From the perspective of the land-based casinos, Smith pointed to potential opportunities: increasing live table game hours, currently capped at 17, while there are facilities, including Century casinos, that could operate 24 hours; and cross-merchandising with A-class racetracks in the province with Play Alberta and future expansion of igaming and sports wagering
“We want to make sure the horse racing industry is on the front end of expansion,” he said.
Licensed operators in Ontario are also active in other provinces, so the hope would be those operators will be invited to jump into a compliance model, Brewer added. “You can’t restrict the number of operators you are going to bring in, then expect the rest of them to just voluntarily exit the market. They won’t do that.

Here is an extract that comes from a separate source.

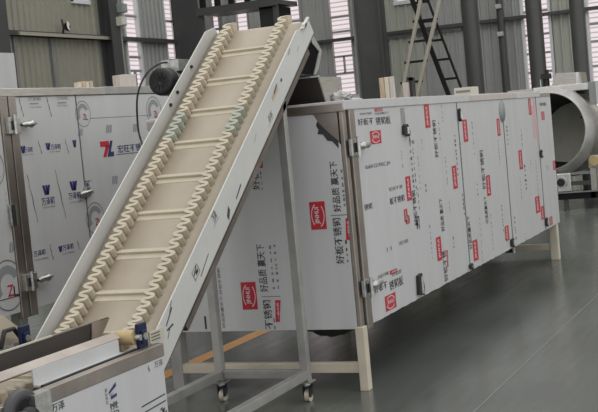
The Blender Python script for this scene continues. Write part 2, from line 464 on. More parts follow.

Some are still digging their heels in in Ontario as well.”
One way to get entrenched operators into the compliant market would be to have reasonable tax rates; 50 percent would not be reasonable in any province, she said. That’s a non-starter. However, if they lower the tax rate, that will mean less money to combat the gray market that will remain post-rollout.
“Don’t screw up what you’ve built in the past 20 years, which is a well-developed, well-penetrated market,” Scarpelli said.